WHAT THE TASK ASKS
Your task is to extract every line from the material below exactly.

begin

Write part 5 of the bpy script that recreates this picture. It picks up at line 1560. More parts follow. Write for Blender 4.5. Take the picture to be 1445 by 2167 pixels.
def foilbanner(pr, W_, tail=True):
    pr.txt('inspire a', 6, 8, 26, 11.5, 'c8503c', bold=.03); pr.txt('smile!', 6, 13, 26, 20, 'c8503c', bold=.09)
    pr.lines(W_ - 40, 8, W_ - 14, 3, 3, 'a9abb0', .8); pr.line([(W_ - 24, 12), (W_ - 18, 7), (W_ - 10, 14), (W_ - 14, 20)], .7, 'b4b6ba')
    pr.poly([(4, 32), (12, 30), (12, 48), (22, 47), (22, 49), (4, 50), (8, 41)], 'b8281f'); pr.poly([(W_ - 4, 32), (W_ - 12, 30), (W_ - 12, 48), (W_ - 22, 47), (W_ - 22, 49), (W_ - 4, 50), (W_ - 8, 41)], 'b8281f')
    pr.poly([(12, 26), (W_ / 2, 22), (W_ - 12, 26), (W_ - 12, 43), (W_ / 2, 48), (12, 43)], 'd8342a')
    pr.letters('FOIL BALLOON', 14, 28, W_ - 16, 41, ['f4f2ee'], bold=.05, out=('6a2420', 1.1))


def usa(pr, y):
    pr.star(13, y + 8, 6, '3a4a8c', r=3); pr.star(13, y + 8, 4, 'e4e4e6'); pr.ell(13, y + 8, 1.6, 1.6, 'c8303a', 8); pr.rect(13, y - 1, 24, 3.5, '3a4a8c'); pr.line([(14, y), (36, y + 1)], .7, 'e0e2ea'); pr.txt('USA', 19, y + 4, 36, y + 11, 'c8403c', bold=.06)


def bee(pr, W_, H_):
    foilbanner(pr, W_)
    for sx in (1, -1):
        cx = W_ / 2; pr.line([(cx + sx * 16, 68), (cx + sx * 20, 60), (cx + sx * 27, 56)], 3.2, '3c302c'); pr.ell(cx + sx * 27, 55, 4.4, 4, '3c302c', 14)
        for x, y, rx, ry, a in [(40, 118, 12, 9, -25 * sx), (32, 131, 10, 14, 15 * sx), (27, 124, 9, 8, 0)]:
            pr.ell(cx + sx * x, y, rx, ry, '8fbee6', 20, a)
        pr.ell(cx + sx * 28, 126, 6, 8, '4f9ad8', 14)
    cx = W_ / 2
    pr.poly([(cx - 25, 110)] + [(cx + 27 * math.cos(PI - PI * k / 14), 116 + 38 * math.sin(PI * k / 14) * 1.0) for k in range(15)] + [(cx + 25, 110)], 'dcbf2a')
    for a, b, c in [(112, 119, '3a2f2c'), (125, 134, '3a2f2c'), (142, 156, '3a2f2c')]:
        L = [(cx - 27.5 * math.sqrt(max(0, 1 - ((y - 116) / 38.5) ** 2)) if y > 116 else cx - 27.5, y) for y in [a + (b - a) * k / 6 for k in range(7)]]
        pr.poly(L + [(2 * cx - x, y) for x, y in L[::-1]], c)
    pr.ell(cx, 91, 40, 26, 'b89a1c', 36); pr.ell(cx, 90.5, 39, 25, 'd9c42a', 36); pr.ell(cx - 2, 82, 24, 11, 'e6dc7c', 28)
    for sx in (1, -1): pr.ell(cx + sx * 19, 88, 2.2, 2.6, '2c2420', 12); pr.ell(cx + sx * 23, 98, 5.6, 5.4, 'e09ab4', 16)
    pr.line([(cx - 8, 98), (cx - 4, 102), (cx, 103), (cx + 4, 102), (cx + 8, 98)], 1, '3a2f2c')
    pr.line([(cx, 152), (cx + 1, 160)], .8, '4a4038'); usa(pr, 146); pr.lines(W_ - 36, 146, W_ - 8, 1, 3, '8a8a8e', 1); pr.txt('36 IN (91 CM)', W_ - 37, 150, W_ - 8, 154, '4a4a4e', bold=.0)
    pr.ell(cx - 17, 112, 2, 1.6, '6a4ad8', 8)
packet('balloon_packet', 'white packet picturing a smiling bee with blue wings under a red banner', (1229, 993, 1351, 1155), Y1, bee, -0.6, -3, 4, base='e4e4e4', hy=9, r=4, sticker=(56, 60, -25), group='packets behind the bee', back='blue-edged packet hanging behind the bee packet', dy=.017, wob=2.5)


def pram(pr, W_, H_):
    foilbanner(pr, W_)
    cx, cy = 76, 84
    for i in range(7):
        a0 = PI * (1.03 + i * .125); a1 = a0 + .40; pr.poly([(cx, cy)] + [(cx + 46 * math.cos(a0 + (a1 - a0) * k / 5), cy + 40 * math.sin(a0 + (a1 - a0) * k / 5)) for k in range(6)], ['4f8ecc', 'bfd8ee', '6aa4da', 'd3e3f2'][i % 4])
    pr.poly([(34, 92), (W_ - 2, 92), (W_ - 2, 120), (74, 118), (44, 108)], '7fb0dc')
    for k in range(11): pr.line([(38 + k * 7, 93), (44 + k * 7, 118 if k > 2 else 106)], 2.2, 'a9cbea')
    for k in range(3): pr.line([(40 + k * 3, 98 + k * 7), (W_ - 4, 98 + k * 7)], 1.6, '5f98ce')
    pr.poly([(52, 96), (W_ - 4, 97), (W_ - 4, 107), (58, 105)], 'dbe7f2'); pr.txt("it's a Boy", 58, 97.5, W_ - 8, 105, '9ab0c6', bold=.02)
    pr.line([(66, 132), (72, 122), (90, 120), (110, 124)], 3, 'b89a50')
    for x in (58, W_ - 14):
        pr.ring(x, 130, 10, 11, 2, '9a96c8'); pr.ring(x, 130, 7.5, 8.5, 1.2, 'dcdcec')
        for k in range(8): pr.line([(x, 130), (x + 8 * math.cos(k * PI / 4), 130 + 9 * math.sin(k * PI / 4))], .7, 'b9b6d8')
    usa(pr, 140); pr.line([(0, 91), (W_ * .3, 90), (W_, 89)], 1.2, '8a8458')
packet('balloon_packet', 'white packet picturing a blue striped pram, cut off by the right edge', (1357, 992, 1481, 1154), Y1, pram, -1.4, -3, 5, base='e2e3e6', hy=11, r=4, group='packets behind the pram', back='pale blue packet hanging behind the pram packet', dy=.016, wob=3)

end

WRITTEN ANSWER
Write part 5 of the bpy script that recreates this picture. It picks up at line 1560. More parts follow. Write for Blender 4.5. Take the picture to be 1445 by 2167 pixels.
def foilbanner(pr, W_, tail=True):
    pr.txt('inspire a', 6, 8, 26, 11.5, 'c8503c', bold=.03); pr.txt('smile!', 6, 13, 26, 20, 'c8503c', bold=.09)
    pr.lines(W_ - 40, 8, W_ - 14, 3, 3, 'a9abb0', .8); pr.line([(W_ - 24, 12), (W_ - 18, 7), (W_ - 10, 14), (W_ - 14, 20)], .7, 'b4b6ba')
    pr.poly([(4, 32), (12, 30), (12, 48), (22, 47), (22, 49), (4, 50), (8, 41)], 'b8281f'); pr.poly([(W_ - 4, 32), (W_ - 12, 30), (W_ - 12, 48), (W_ - 22, 47), (W_ - 22, 49), (W_ - 4, 50), (W_ - 8, 41)], 'b8281f')
    pr.poly([(12, 26), (W_ / 2, 22), (W_ - 12, 26), (W_ - 12, 43), (W_ / 2, 48), (12, 43)], 'd8342a')
    pr.letters('FOIL BALLOON', 14, 28, W_ - 16, 41, ['f4f2ee'], bold=.05, out=('6a2420', 1.1))


def usa(pr, y):
    pr.star(13, y + 8, 6, '3a4a8c', r=3); pr.star(13, y + 8, 4, 'e4e4e6'); pr.ell(13, y + 8, 1.6, 1.6, 'c8303a', 8); pr.rect(13, y - 1, 24, 3.5, '3a4a8c'); pr.line([(14, y), (36, y + 1)], .7, 'e0e2ea'); pr.txt('USA', 19, y + 4, 36, y + 11, 'c8403c', bold=.06)


def bee(pr, W_, H_):
    foilbanner(pr, W_)
    for sx in (1, -1):
        cx = W_ / 2; pr.line([(cx + sx * 16, 68), (cx + sx * 20, 60), (cx + sx * 27, 56)], 3.2, '3c302c'); pr.ell(cx + sx * 27, 55, 4.4, 4, '3c302c', 14)
        for x, y, rx, ry, a in [(40, 118, 12, 9, -25 * sx), (32, 131, 10, 14, 15 * sx), (27, 124, 9, 8, 0)]:
            pr.ell(cx + sx * x, y, rx, ry, '8fbee6', 20, a)
        pr.ell(cx + sx * 28, 126, 6, 8, '4f9ad8', 14)
    cx = W_ / 2
    pr.poly([(cx - 25, 110)] + [(cx + 27 * math.cos(PI - PI * k / 14), 116 + 38 * math.sin(PI * k / 14) * 1.0) for k in range(15)] + [(cx + 25, 110)], 'dcbf2a')
    for a, b, c in [(112, 119, '3a2f2c'), (125, 134, '3a2f2c'), (142, 156, '3a2f2c')]:
        L = [(cx - 27.5 * math.sqrt(max(0, 1 - ((y - 116) / 38.5) ** 2)) if y > 116 else cx - 27.5, y) for y in [a + (b - a) * k / 6 for k in range(7)]]
        pr.poly(L + [(2 * cx - x, y) for x, y in L[::-1]], c)
    pr.ell(cx, 91, 40, 26, 'b89a1c', 36); pr.ell(cx, 90.5, 39, 25, 'd9c42a', 36); pr.ell(cx - 2, 82, 24, 11, 'e6dc7c', 28)
    for sx in (1, -1): pr.ell(cx + sx * 19, 88, 2.2, 2.6, '2c2420', 12); pr.ell(cx + sx * 23, 98, 5.6, 5.4, 'e09ab4', 16)
    pr.line([(cx - 8, 98), (cx - 4, 102), (cx, 103), (cx + 4, 102), (cx + 8, 98)], 1, '3a2f2c')
    pr.line([(cx, 152), (cx + 1, 160)], .8, '4a4038'); usa(pr, 146); pr.lines(W_ - 36, 146, W_ - 8, 1, 3, '8a8a8e', 1); pr.txt('36 IN (91 CM)', W_ - 37, 150, W_ - 8, 154, '4a4a4e', bold=.0)
    pr.ell(cx - 17, 112, 2, 1.6, '6a4ad8', 8)
packet('balloon_packet', 'white packet picturing a smiling bee with blue wings under a red banner', (1229, 993, 1351, 1155), Y1, bee, -0.6, -3, 4, base='e4e4e4', hy=9, r=4, sticker=(56, 60, -25), group='packets behind the bee', back='blue-edged packet hanging behind the bee packet', dy=.017, wob=2.5)


def pram(pr, W_, H_):
    foilbanner(pr, W_)
    cx, cy = 76, 84
    for i in range(7):
        a0 = PI * (1.03 + i * .125); a1 = a0 + .40; pr.poly([(cx, cy)] + [(cx + 46 * math.cos(a0 + (a1 - a0) * k / 5), cy + 40 * math.sin(a0 + (a1 - a0) * k / 5)) for k in range(6)], ['4f8ecc', 'bfd8ee', '6aa4da', 'd3e3f2'][i % 4])
    pr.poly([(34, 92), (W_ - 2, 92), (W_ - 2, 120), (74, 118), (44, 108)], '7fb0dc')
    for k in range(11): pr.line([(38 + k * 7, 93), (44 + k * 7, 118 if k > 2 else 106)], 2.2, 'a9cbea')
    for k in range(3): pr.line([(40 + k * 3, 98 + k * 7), (W_ - 4, 98 + k * 7)], 1.6, '5f98ce')
    pr.poly([(52, 96), (W_ - 4, 97), (W_ - 4, 107), (58, 105)], 'dbe7f2'); pr.txt("it's a Boy", 58, 97.5, W_ - 8, 105, '9ab0c6', bold=.02)
    pr.line([(66, 132), (72, 122), (90, 120), (110, 124)], 3, 'b89a50')
    for x in (58, W_ - 14):
        pr.ring(x, 130, 10, 11, 2, '9a96c8'); pr.ring(x, 130, 7.5, 8.5, 1.2, 'dcdcec')
        for k in range(8): pr.line([(x, 130), (x + 8 * math.cos(k * PI / 4), 130 + 9 * math.sin(k * PI / 4))], .7, 'b9b6d8')
    usa(pr, 140); pr.line([(0, 91), (W_ * .3, 90), (W_, 89)], 1.2, '8a8458')
packet('balloon_packet', 'white packet picturing a blue striped pram, cut off by the right edge', (1357, 992, 1481, 1154), Y1, pram, -1.4, -3, 5, base='e2e3e6', hy=11, r=4, group='packets behind the pram', back='pale blue packet hanging behind the pram packet', dy=.016, wob=3)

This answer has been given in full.